Brennan later said that in the firefight in the terrorist's bedroom he had been asked to surrender and was shot dead when he did not answer. Another US spokesman said the SEALs were ready to take him alive.
Other US sources described the shooting as happening quickly - "in the blink of an eye," said one. The Republican leader Mitt Romney remarked: "Osama bin Laden took one in the eye."
His daughter's evidence contradicted this jumble of American versions. Even though she must have had a Pakistani green light for the Al Arabiya interview, her testimony cannot be lightly dismissed because she was present and shot in the leg before being taken into Pakistani custody. Her version makes it look as though US troops executed her father in cold blood.
The backlash from her testimony will not do much good to the delicate relations between the Obama administration and Muslim rulers like Saudi King Abdullah which are already tested to the limit over US involvement in the Egyptian uprising and Libyan war.
Pakistani leaders are caught awkwardly between an effort to clear their intelligence service ISI of American accusations of collusion in concealing the al Qaeda leader's presence in its midst, and domestic opinion, which is outraged by their government's suspected connivance with Washington to betray a Muslim figure and permit American forces to violate sovereign territory.

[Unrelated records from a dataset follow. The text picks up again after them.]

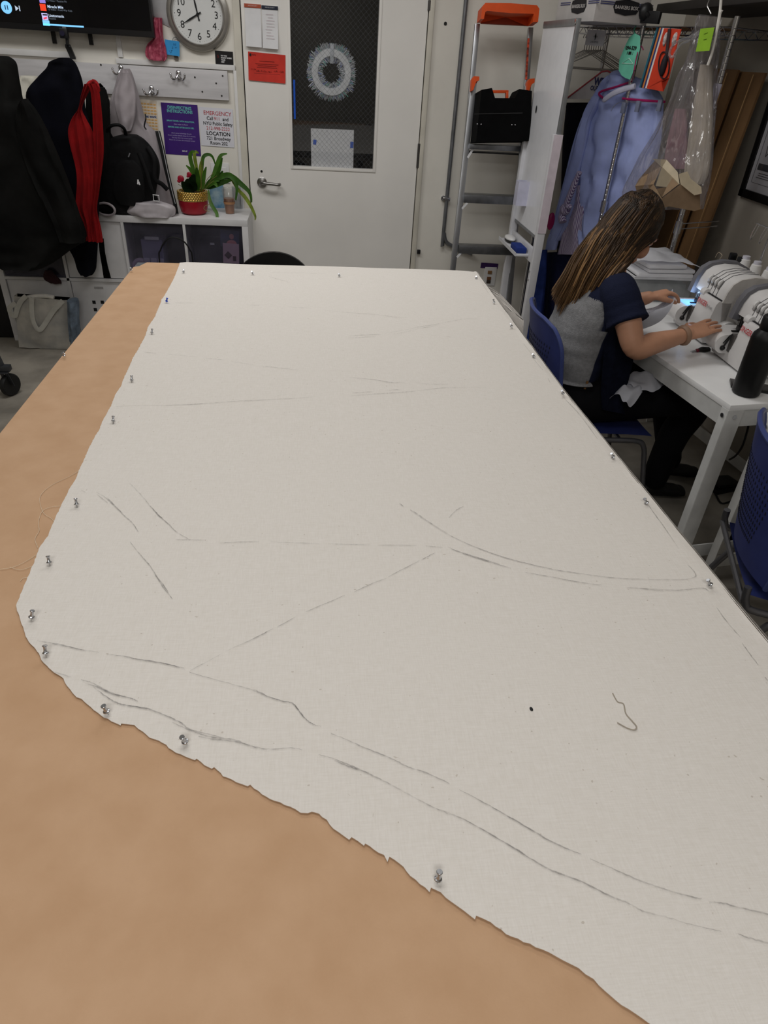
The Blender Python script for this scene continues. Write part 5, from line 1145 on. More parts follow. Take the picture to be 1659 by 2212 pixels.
text(t, 'WE', .05, frame(SP(1294, 177, -.05), u_, (0, 0, 1)), mat('cover_navy', (36, 40, 86), .7), bold=.002); text(t, 'OUR', .03, frame(SP(1284, 191, -.05), u_, (0, 0, 1)), mat('cover_navy', (36, 40, 86), .7), bold=.001)
M_dk = mat('dark_clothes', (16, 16, 26), .9, var=.3, scale=6, bump=.3, bscale=12, spec=.1)
single('dark_garments', drape_on([(1226, 1300, 222), (1222, 1330, 250), (1216, 1340, 320), (1212, 1340, 420), (1206, 1330, 520), (1200, 1320, 590)], rA+v_*.15, v_, .09, 6, .012, 40, 21), M_dk, 'dark garment hanging behind the blue shirt on the rack', 'garment')
# blue shirt
M_sh = mat('blue_oxford', (162, 174, 224), .85, var=.07, scale=10, bump=.45, bscale=9, sheen=.0)
bs = thing('blue_shirt', 'light blue button-down shirt on a magenta hanger at the front of the rack', 'shirt', SP(1330, 500, .09))
po = rA+v_*.055
part('body', drape_on([(1316, 1366, 163), (1297, 1404, 182), (1281, 1430, 212), (1270, 1432, 250), (1263, 1428, 300), (1256, 1418, 350), (1252, 1400, 400), (1250, 1380, 450), (1251, 1350, 500), (1256, 1310, 530)], po, v_, .075, 9, .017, 44, 31, 6), M_sh, bs)
part('sleeve', drape_on([(1281, 1300, 208), (1268, 1288, 235), (1256, 1276, 262), (1240, 1266, 312), (1225, 1252, 370), (1207, 1240, 440), (1194, 1224, 490), (1186, 1208, 520)], po-v_*.03, v_, .05, 5, .009, 28, 35), M_sh, bs)
part('cuff', drape_on([(1188, 1210, 505), (1184, 1206, 518), (1180, 1200, 540)], po-v_*.035, v_, .045, 4, .003, 24, 3), M_sh, bs)
part('collar', MB().tube(smooth_path([SP(1316, 176, -.02), SP(1322, 164, -.04), SP(1340, 160, -.05), SP(1358, 165, -.04), SP(1364, 178, -.02)], 5), .020, 10, flat=.5, up=v_), M_sh, bs)
M_mag = mat('magenta_plastic', (164, 26, 92), .35)
mh = thing('magenta_hanger', 'magenta plastic hanger holding the blue shirt', 'hanger', SP(1360, 190, .12))
part('bar', MB().tube(smooth_path([SP(1365, 176, .005), SP(1330, 188, .005), SP(1300, 197, .005), SP(1294, 204, .005), SP(1302, 211, .005)], 5), .006, 8).tube(smooth_path([SP(1345, 213, .008), SP(1390, 217, .008), SP(1436, 220, .008)], 3), .006, 8), M_mag, mh)
part('hook', MB().tube(smooth_path([SP(1365, 176, .005), SP(1370, 150, .12), SP(1376, 120, .06), SP(1384, 100, .03), SP(1390, 108, .02)], 5), .003, 6), M_mag, mh)
t = thing('white_hanger', 'broad white plastic hanger arm over the blue shirt', 'hanger', SP(1330, 210, .17))
part('arm', MB().tube(smooth_path([SP(1302, 218, .020), SP(1325, 202, .020), SP(1350, 192, .020), SP(1372, 186, .020)], 5), [.006]+[.014]*14+[.012], 10, flat=.6, up=v_), mat('pale_plastic', (206, 206, 226), .35), t)
for px in ((1347, 233), (1378, 230), (1425, 228)):
    if px[0] == 1347: ck_ = thing('clip_hanger', 'clear clip hanger with three clips in front of the blue shirt', 'hanger', SP(1370, 240, .15))
    part('clip', MB().box(SP(*px, .018), (.025, .014, .05), Matrix.Rotation(math.atan2(u_.y, u_.x), 3, 'Z'), .003), mat('clip_clear', (150, 156, 180), .2, trans=.4), ck_)
part('bar', MB().tube(smooth_path([SP(1320, 240, .018), SP(1330, 226, .018), SP(1350, 220, .018), SP(1430, 223, .018)], 4), .003, 6), film('clear_plastic', (215, 215, 225), gloss=.15, tint=.95, body=.1), ck_)
# striped shirt
def stripes(name, a, b_, sc):
    m = bpy.data.materials.new(name); m.use_nodes = True; nt = m.node_tree; N = nt.nodes; L = nt.links; s = N['Principled BSDF']
    tc = N.new('ShaderNodeTexCoord'); mp = N.new('ShaderNodeMapping'); mp.inputs['Rotation'].default_value = (0, 0, math.atan2(-u_.y, u_.x)); w_ = N.new('ShaderNodeTexWave'); w_.inputs['Scale'].default_value = sc; w_.inputs['Distortion'].default_value = .6; w_.inputs['Detail'].default_value = 1
    mp.inputs['Rotation'].default_value = (0, .25, -math.atan2(u_.y, u_.x)); L.new(tc.outputs['Object'], mp.inputs[0]); L.new(mp.outputs[0], w_.inputs['Vector'])
    r = N.new('ShaderNodeValToRGB'); r.color_ramp.elements[0].position = .42; r.color_ramp.elements[0].color = lin(a); r.color_ramp.elements[1].position = .55; r.color_ramp.elements[1].color = lin(b_)
    L.new(w_.outputs[0], r.inputs[0]); L.new(r.outputs[0], s.inputs['Base Color']); s.inputs['Roughness'].default_value = .9; return m
M_str = stripes('striped_cotton', (104, 82, 124), (196, 188, 206), 46)
ss = thing('striped_shirt', 'purple striped shirt with a knotted sleeve under the blue shirt', 'shirt', SP(1230, 545, .06))
part('body', drape_on([(1244, 1262, 400), (1234, 1262, 440), (1222, 1262, 480), (1212, 1260, 520), (1205, 1256, 549)], po-v_*.01, v_, .05, 6, .008, 32, 41), M_str, ss)
part('sleeve', MB().tube(smooth_path([SP(1252, 372, .075), SP(1240, 400, .075), SP(1230, 425, .075), SP(1224, 440, .075)], 5), [.02]*4+[.024]*12, 12, flat=.7), M_str, ss)
part('knot', MB().ball(SP(1221, 452, .075), .034, (1, .8, 1.0), 16).ball(SP(1228, 446, .08), .022, (1, 1, .7), 12).tube(smooth_path([SP(1216, 455, .075), SP(1214, 468, .075), SP(1216, 480, .075)], 4), [.026]*4+[.03]*5, 12, flat=.7), M_str, ss)
single('magenta_hanger', MB().ball(SP(1190, 478, .06), .042, (.55, .3, 1.2), 16), M_mag, 'magenta rounded hanger end sticking out beside the easel', 'hanger')
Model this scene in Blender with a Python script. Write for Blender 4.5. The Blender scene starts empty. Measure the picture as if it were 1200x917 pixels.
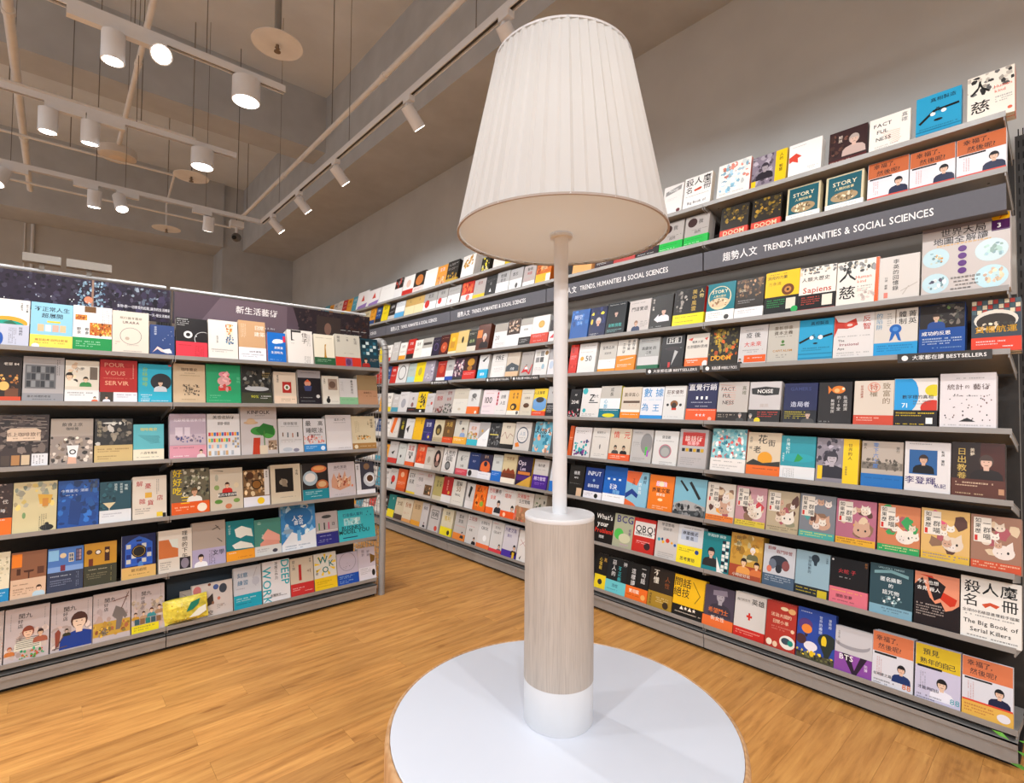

Reporters in Islamabad heard from the Pakistani foreign secretary Salman Bashir Wednesday, May 4: "We had indicated this complex (in Abbottabad) as far back as 2009 as a possible place," after sighting suspected terrorist movements on the property. It was not known at the time that bin Laden was hiding there and there were millions of other suspect locations, he said.
Bashir also hit out at former CIA Director Leon Panetta's comments that informing Islamabad in advance about the raid had been ruled out as "worrying."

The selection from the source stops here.